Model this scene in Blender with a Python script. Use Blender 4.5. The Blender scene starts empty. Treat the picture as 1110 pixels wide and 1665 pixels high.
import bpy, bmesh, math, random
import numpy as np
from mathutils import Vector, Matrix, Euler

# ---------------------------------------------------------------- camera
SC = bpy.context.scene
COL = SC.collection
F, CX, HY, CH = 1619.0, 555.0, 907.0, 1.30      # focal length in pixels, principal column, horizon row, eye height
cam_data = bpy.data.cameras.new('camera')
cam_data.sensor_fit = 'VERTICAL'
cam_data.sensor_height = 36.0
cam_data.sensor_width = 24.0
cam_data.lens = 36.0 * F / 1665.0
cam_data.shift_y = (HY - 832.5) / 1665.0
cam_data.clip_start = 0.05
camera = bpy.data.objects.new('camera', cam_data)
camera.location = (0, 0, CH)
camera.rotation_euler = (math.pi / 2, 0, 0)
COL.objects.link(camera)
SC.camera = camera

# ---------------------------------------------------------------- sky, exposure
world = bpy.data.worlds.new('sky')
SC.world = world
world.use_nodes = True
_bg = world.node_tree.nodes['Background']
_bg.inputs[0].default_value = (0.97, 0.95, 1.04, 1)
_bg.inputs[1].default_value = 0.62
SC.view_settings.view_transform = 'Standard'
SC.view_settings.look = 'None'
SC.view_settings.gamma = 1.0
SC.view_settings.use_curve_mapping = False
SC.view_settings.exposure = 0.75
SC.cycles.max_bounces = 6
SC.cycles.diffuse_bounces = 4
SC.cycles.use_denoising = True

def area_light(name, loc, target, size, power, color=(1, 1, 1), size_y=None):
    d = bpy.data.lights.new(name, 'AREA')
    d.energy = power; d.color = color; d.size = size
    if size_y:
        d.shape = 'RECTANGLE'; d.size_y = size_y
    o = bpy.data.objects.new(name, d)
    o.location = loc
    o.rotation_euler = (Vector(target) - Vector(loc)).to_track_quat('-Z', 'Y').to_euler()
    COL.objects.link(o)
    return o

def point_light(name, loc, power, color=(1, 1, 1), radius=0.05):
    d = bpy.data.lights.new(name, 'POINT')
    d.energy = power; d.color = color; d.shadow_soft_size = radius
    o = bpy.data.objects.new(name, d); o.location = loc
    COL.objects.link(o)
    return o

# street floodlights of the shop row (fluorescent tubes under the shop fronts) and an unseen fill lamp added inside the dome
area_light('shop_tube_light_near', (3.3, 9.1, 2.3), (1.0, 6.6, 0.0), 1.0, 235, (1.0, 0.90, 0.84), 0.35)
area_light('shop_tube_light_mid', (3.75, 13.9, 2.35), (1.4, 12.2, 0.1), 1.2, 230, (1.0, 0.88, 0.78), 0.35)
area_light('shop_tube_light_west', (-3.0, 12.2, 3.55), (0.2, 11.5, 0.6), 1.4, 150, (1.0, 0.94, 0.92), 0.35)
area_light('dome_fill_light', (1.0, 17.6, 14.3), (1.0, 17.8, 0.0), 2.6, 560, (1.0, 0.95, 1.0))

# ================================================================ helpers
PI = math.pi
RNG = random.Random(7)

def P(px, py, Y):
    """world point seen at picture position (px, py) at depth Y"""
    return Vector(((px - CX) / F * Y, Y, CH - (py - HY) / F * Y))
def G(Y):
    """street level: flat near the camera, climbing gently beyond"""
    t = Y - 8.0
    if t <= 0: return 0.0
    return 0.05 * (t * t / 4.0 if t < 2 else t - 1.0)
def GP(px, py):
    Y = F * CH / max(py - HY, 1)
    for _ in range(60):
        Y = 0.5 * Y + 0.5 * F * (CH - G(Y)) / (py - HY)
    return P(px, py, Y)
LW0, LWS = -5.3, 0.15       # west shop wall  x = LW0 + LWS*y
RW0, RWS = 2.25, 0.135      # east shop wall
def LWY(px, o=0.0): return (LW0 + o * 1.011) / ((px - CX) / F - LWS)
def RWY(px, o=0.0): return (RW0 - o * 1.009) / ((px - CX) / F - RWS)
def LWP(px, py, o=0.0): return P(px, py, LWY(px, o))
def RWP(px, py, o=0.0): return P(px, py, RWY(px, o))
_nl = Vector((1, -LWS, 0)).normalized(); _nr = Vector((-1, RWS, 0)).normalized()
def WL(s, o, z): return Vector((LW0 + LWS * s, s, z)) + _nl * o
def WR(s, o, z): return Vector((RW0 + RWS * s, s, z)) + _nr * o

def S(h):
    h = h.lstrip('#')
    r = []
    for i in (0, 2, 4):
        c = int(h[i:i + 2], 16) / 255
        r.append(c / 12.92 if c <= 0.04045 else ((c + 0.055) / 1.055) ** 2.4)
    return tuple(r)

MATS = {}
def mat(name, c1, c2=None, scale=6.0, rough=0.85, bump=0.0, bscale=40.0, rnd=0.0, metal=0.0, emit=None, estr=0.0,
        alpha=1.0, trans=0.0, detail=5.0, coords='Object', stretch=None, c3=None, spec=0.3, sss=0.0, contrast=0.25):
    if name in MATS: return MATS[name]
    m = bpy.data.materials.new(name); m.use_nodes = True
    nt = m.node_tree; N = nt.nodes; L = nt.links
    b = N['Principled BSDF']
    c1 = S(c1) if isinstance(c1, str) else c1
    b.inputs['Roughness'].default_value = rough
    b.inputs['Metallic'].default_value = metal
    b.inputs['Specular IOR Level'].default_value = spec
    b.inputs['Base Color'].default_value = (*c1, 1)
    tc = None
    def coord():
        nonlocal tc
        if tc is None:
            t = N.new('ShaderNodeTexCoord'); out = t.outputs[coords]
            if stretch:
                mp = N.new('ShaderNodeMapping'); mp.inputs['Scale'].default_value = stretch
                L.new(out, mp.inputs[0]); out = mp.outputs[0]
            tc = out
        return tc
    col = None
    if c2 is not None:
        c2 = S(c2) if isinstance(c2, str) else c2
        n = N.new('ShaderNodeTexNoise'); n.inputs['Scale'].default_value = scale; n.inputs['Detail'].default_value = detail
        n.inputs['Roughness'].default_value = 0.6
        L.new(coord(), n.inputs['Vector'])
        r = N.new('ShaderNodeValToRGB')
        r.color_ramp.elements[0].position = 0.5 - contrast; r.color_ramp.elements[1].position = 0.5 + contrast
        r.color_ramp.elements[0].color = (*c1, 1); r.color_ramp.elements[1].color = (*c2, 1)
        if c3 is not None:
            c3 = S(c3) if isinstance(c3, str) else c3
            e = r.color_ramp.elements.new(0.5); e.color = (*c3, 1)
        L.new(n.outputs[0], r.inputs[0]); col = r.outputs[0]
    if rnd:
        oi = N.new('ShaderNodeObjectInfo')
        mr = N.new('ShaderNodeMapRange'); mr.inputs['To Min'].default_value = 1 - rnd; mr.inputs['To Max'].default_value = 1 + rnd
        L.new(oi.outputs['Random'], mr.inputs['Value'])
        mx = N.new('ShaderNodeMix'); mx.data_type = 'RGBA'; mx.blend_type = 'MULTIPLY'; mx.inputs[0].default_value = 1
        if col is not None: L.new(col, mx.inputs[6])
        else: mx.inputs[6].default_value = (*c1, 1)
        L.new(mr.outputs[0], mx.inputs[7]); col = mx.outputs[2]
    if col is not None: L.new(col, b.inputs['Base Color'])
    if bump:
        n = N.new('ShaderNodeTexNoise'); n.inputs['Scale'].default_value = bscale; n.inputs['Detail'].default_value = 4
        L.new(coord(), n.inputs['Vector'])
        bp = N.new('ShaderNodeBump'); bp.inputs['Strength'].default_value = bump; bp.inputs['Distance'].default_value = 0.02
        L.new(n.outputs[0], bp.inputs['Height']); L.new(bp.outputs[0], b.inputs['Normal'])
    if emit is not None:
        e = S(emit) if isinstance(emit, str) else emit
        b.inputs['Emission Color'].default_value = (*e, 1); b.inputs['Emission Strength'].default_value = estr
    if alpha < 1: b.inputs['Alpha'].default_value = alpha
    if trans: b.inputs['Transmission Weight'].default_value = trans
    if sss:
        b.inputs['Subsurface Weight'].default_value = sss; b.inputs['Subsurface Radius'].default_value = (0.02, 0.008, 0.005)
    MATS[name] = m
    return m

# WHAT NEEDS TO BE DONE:
Your answer should be exactly the lines of the data above, from the first through the line containing "from mathutils import Vector, Matrix, Euler".

# RESPONSE BELOW:
Model this scene in Blender with a Python script. Use Blender 4.5. The Blender scene starts empty. Treat the picture as 1110 pixels wide and 1665 pixels high.
import bpy, bmesh, math, random
import numpy as np
from mathutils import Vector, Matrix, Euler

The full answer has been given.